The exercise: Leave out the pictures; transcribe all else exactly.

====== Data shown ======

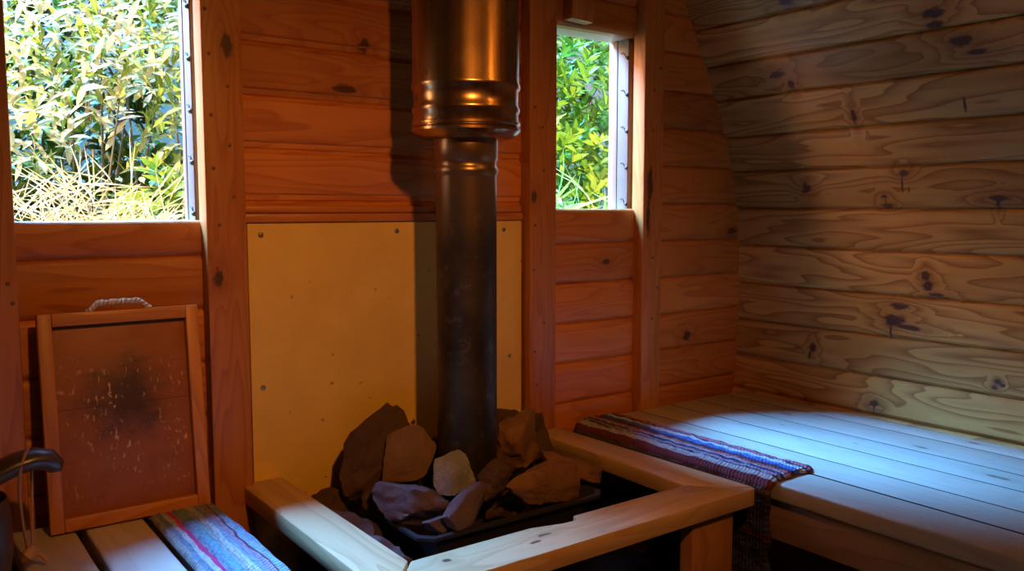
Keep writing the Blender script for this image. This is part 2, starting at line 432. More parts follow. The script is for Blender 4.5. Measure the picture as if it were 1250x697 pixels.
Z0 = .602 - .125*5
ZS = [Z0 + .125*k for k in range(24)]
def boards(mb, x0, x1, za, zb, clip=False, y=YB, double=False):
    """horizontal boards between x0 and x1 from height za to zb"""
    es = [za] + [z for z in ZS if za + .02 < z < zb - .02] + [zb]
    for z0, z1 in zip(es, es[1:]):
        a, b = x0, x1
        if clip:
            b = min(b, wall_x((z0+z1)/2) + .03); a = max(a, 2*CX - wall_x((z0+z1)/2) - .03)
            if b - a < .02: continue
        if double:
            prof = [(y+.040, z0), (y+.011, z0), (y+.007, z0+.004), (y+.007, z0+.016), (y+.0015, z0+.020), (y, z0+.025), (y, z1-.012), (y+.010, z1-.003), (y+.011, z1), (y+.040, z1)]
        else:
            prof = [(y+.040, z0), (y+.010, z0), (y+.006, z0+.004), (y+.0015, z0+.010), (y, z0+.016), (y, z1-.014), (y+.002, z1-.007), (y+.006, z1-.002), (y+.011, z1), (y+.040, z1)]
        mb.extrude(prof, lambda p, t: V((t, p[0], p[1])), a, b, 'x')
W1 = (.222, .603, 1.183, 1.80); W2 = (1.628, 1.990, 1.209, 1.757)
wb = MB()
boards(wb, -.5, .17, 0, 2.7, True)
boards(wb, .17, .65, 0, W1[2]); boards(wb, .17, .65, W1[3], 2.6, True)
boards(wb, .65, 1.58, 0, 2.75, True, double=True)
boards(wb, 1.58, 2.04, 0, W2[2]); boards(wb, 1.58, 2.04, W2[3], 2.72, True)
boards(wb, 2.04, 2.7, 0, 2.7, True)
wb.build('wall_back', M_BOARD, kind='structure')
wf = MB()
es = [0.] + [z for z in ZS if .02 < z < 2.74] + [2.75]
for z0, z1 in zip(es, es[1:]):
    h = min(wall_x(z0), wall_x(z1)) - CX + .03
    wf.box(CX-h, CX+h, YF-.04, YF, z0, z1, .004)
wf.build('wall_front', M_BOARD, kind='structure')

# posts of the back wall
def post(n, x0, x1, y0, z0, z1, nails):
    mb = MB(); mb.box(x0, x1, y0, YB+.012, z0, z1, .005, 'z', 2)
    o = mb.build('trim_%d' % n, M_POST, kind='structure')
    for (nx, nz) in nails:
        q = MB(); q.lathe([(.0045, 0), (.0040, .0012), (.0022, .0018), (.0003, .0018)], (0, 0, 0), 12, Matrix.Translation((nx, y0-.0002, nz)) @ Matrix.Rotation(math.radians(90), 4, 'X'))
        q.build('nail_head', M_NAIL, o)
    return o
YP = 1.978
post(1, .115, .224, YP, 0, 2.35, [(.213, 1.02), (.206, 1.06), (.16, 1.3)])
post(2, .602, .695, YP, 0, 2.55, [(.619, 1.556), (.659, 1.487), (.62, 1.42), (.66, 1.354), (.622, 1.301), (.666, 1.237), (.631, 1.172), (.613, 1.653)])
post(3, 1.528, 1.629, YP, 0, 2.55, [(1.545, 1.501), (1.575, 1.445), (1.548, 1.161), (1.543, 1.03), (1.582, .87), (1.548, .787), (1.556, .688), (1.58, 1.32)])
post(4, 1.990, 2.078, YP, 0, 2.25, [(2.034, 1.588), (2.03, 1.46), (2.06, 1.66), (2.035, 1.05), (2.06, .95), (2.035, .85)])

# windows
def window(n, x0, x1, z0, z1, strip):
    mb = MB()
    y0, y1 = YB+.02, YB+.125
    fr = MB()      # outer casing ring behind the boards
    fr.box(x0-.05, x0, YB+.040, y1, z0-.05, z1+.05, .002, 'z'); fr.box(x1, x1+.05, YB+.040, y1, z0-.05, z1+.05, .002, 'z')
    fr.box(x0, x1, YB+.040, y1, z0-.05, z0-.001, .002, 'x'); fr.box(x0, x1, YB+.040, y1, z1, z1+.05, .002, 'x')
    root = fr.build('window_%d' % n, M_JAMB, kind='structure')
    MB_ = MB(); MB_.box(x0, x1, y1-.022, y1-.017, z0-.001, z1, 0, 'x'); MB_.build('pane', M_GLASS, root)
    for xs, sg in ((x1, -1), (x0, 1)):
        c = MB(); a, b = sorted((xs, xs + sg*.006)); c.box(a, b, YB+.080, y1-.023, z0, z1, .001, 'z'); c.build('casing', M_CASING, root)
        if strip or sg < 0:
            s = MB(); a, b = sorted((xs, xs + sg*.004)); s.box(a, b, YB+.030, YB+.079, z0, z1-.002, .001, 'z'); st = s.build('seal_strip', M_STRIP, root)
            z = z0 + .015; i = 0
            while z < z1:
                h = MB()
                pts = [(xs + sg*.0055, YB+.040+.022*t, z + .018*math.sin(min(t*1.25, 1)*math.pi*.62)) for t in [k/8 for k in range(9)]]
                h.tube(pts, .0014, 6); h.build('hook', M_BOLT, st)
                g = MB(); g.lathe([(.006, 0), (.006, .004), (.003, .007), (.0005, .0075)], (0, 0, 0), 12, Matrix.Translation((xs + sg*.004, YB+.033, z)) @ Matrix.Rotation(math.radians(90*sg), 4, 'Y')); g.build('bolt', M_BOLT, st)
                z += .118; i += 1
    return root
window(1, *W1, False)
window(2, *W2, False)

# ledge above the heat panel
mb = MB(); mb.box(.698, 1.526, YB-.014, YB+.004, 1.176, 1.198, .005, 'x'); mb.box(.698, 1.526, YB-.007, YB+.004, 1.199, 1.217, .004, 'x')
mb.build('trim_5', M_BOARD, kind='structure')

# ------------------------------------------------------------------ heat shield panel
t = thing('heat_shield_panel', (1.11, YB-.012, .3), 'yellow ochre heat board screwed to the wall behind the flue pipe', 'heat shield')
mb = MB(); mb.box(.706, 1.520, YB-.013, YB-.001, .30, 1.174, .0015, 'x'); mb.build('board', M_PANEL, t)
for (sx, sz) in ((.738, 1.147), (1.106, 1.151), (.734, .777), (1.456, 1.150), (1.477, .78), (1.149, .63), (1.09, .40), (.74, .40)):
    q = MB(); q.lathe([(.0068, 0), (.0066, .0015), (.005, .003), (.0022, .0035), (.0018, .0022), (.0003, .0022)], (0, 0, 0), 16, Matrix.Translation((sx, YB-.0131, sz)) @ Matrix.Rotation(math.radians(90), 4, 'X'))
    q.build('screw', M_SCREW, t)

# wooden block over window 2
mb = MB(); mb.box(-.043, .043, -.02, .02, 0, .16, .004, 'z')
o = mb.build('window_latch', M_FRAMEWOOD, None); o.location = (1.727, YB-.022, 1.768); o.rotation_euler = (0, math.radians(3), 0)
tag(o, 'short wooden latch block fixed to the board above the narrower window', 'latch')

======

The output:
Keep writing the Blender script for this image. This is part 2, starting at line 432. More parts follow. The script is for Blender 4.5. Measure the picture as if it were 1250x697 pixels.
Z0 = .602 - .125*5
ZS = [Z0 + .125*k for k in range(24)]
def boards(mb, x0, x1, za, zb, clip=False, y=YB, double=False):
    """horizontal boards between x0 and x1 from height za to zb"""
    es = [za] + [z for z in ZS if za + .02 < z < zb - .02] + [zb]
    for z0, z1 in zip(es, es[1:]):
        a, b = x0, x1
        if clip:
            b = min(b, wall_x((z0+z1)/2) + .03); a = max(a, 2*CX - wall_x((z0+z1)/2) - .03)
            if b - a < .02: continue
        if double:
            prof = [(y+.040, z0), (y+.011, z0), (y+.007, z0+.004), (y+.007, z0+.016), (y+.0015, z0+.020), (y, z0+.025), (y, z1-.012), (y+.010, z1-.003), (y+.011, z1), (y+.040, z1)]
        else:
            prof = [(y+.040, z0), (y+.010, z0), (y+.006, z0+.004), (y+.0015, z0+.010), (y, z0+.016), (y, z1-.014), (y+.002, z1-.007), (y+.006, z1-.002), (y+.011, z1), (y+.040, z1)]
        mb.extrude(prof, lambda p, t: V((t, p[0], p[1])), a, b, 'x')
W1 = (.222, .603, 1.183, 1.80); W2 = (1.628, 1.990, 1.209, 1.757)
wb = MB()
boards(wb, -.5, .17, 0, 2.7, True)
boards(wb, .17, .65, 0, W1[2]); boards(wb, .17, .65, W1[3], 2.6, True)
boards(wb, .65, 1.58, 0, 2.75, True, double=True)
boards(wb, 1.58, 2.04, 0, W2[2]); boards(wb, 1.58, 2.04, W2[3], 2.72, True)
boards(wb, 2.04, 2.7, 0, 2.7, True)
wb.build('wall_back', M_BOARD, kind='structure')
wf = MB()
es = [0.] + [z for z in ZS if .02 < z < 2.74] + [2.75]
for z0, z1 in zip(es, es[1:]):
    h = min(wall_x(z0), wall_x(z1)) - CX + .03
    wf.box(CX-h, CX+h, YF-.04, YF, z0, z1, .004)
wf.build('wall_front', M_BOARD, kind='structure')

# posts of the back wall
def post(n, x0, x1, y0, z0, z1, nails):
    mb = MB(); mb.box(x0, x1, y0, YB+.012, z0, z1, .005, 'z', 2)
    o = mb.build('trim_%d' % n, M_POST, kind='structure')
    for (nx, nz) in nails:
        q = MB(); q.lathe([(.0045, 0), (.0040, .0012), (.0022, .0018), (.0003, .0018)], (0, 0, 0), 12, Matrix.Translation((nx, y0-.0002, nz)) @ Matrix.Rotation(math.radians(90), 4, 'X'))
        q.build('nail_head', M_NAIL, o)
    return o
YP = 1.978
post(1, .115, .224, YP, 0, 2.35, [(.213, 1.02), (.206, 1.06), (.16, 1.3)])
post(2, .602, .695, YP, 0, 2.55, [(.619, 1.556), (.659, 1.487), (.62, 1.42), (.66, 1.354), (.622, 1.301), (.666, 1.237), (.631, 1.172), (.613, 1.653)])
post(3, 1.528, 1.629, YP, 0, 2.55, [(1.545, 1.501), (1.575, 1.445), (1.548, 1.161), (1.543, 1.03), (1.582, .87), (1.548, .787), (1.556, .688), (1.58, 1.32)])
post(4, 1.990, 2.078, YP, 0, 2.25, [(2.034, 1.588), (2.03, 1.46), (2.06, 1.66), (2.035, 1.05), (2.06, .95), (2.035, .85)])

# windows
def window(n, x0, x1, z0, z1, strip):
    mb = MB()
    y0, y1 = YB+.02, YB+.125
    fr = MB()      # outer casing ring behind the boards
    fr.box(x0-.05, x0, YB+.040, y1, z0-.05, z1+.05, .002, 'z'); fr.box(x1, x1+.05, YB+.040, y1, z0-.05, z1+.05, .002, 'z')
    fr.box(x0, x1, YB+.040, y1, z0-.05, z0-.001, .002, 'x'); fr.box(x0, x1, YB+.040, y1, z1, z1+.05, .002, 'x')
    root = fr.build('window_%d' % n, M_JAMB, kind='structure')
    MB_ = MB(); MB_.box(x0, x1, y1-.022, y1-.017, z0-.001, z1, 0, 'x'); MB_.build('pane', M_GLASS, root)
    for xs, sg in ((x1, -1), (x0, 1)):
        c = MB(); a, b = sorted((xs, xs + sg*.006)); c.box(a, b, YB+.080, y1-.023, z0, z1, .001, 'z'); c.build('casing', M_CASING, root)
        if strip or sg < 0:
            s = MB(); a, b = sorted((xs, xs + sg*.004)); s.box(a, b, YB+.030, YB+.079, z0, z1-.002, .001, 'z'); st = s.build('seal_strip', M_STRIP, root)
            z = z0 + .015; i = 0
            while z < z1:
                h = MB()
                pts = [(xs + sg*.0055, YB+.040+.022*t, z + .018*math.sin(min(t*1.25, 1)*math.pi*.62)) for t in [k/8 for k in range(9)]]
                h.tube(pts, .0014, 6); h.build('hook', M_BOLT, st)
                g = MB(); g.lathe([(.006, 0), (.006, .004), (.003, .007), (.0005, .0075)], (0, 0, 0), 12, Matrix.Translation((xs + sg*.004, YB+.033, z)) @ Matrix.Rotation(math.radians(90*sg), 4, 'Y')); g.build('bolt', M_BOLT, st)
                z += .118; i += 1
    return root
window(1, *W1, False)
window(2, *W2, False)

# ledge above the heat panel
mb = MB(); mb.box(.698, 1.526, YB-.014, YB+.004, 1.176, 1.198, .005, 'x'); mb.box(.698, 1.526, YB-.007, YB+.004, 1.199, 1.217, .004, 'x')
mb.build('trim_5', M_BOARD, kind='structure')

# ------------------------------------------------------------------ heat shield panel
t = thing('heat_shield_panel', (1.11, YB-.012, .3), 'yellow ochre heat board screwed to the wall behind the flue pipe', 'heat shield')
mb = MB(); mb.box(.706, 1.520, YB-.013, YB-.001, .30, 1.174, .0015, 'x'); mb.build('board', M_PANEL, t)
for (sx, sz) in ((.738, 1.147), (1.106, 1.151), (.734, .777), (1.456, 1.150), (1.477, .78), (1.149, .63), (1.09, .40), (.74, .40)):
    q = MB(); q.lathe([(.0068, 0), (.0066, .0015), (.005, .003), (.0022, .0035), (.0018, .0022), (.0003, .0022)], (0, 0, 0), 16, Matrix.Translation((sx, YB-.0131, sz)) @ Matrix.Rotation(math.radians(90), 4, 'X'))
    q.build('screw', M_SCREW, t)

# wooden block over window 2
mb = MB(); mb.box(-.043, .043, -.02, .02, 0, .16, .004, 'z')
o = mb.build('window_latch', M_FRAMEWOOD, None); o.location = (1.727, YB-.022, 1.768); o.rotation_euler = (0, math.radians(3), 0)
tag(o, 'short wooden latch block fixed to the board above the narrower window', 'latch')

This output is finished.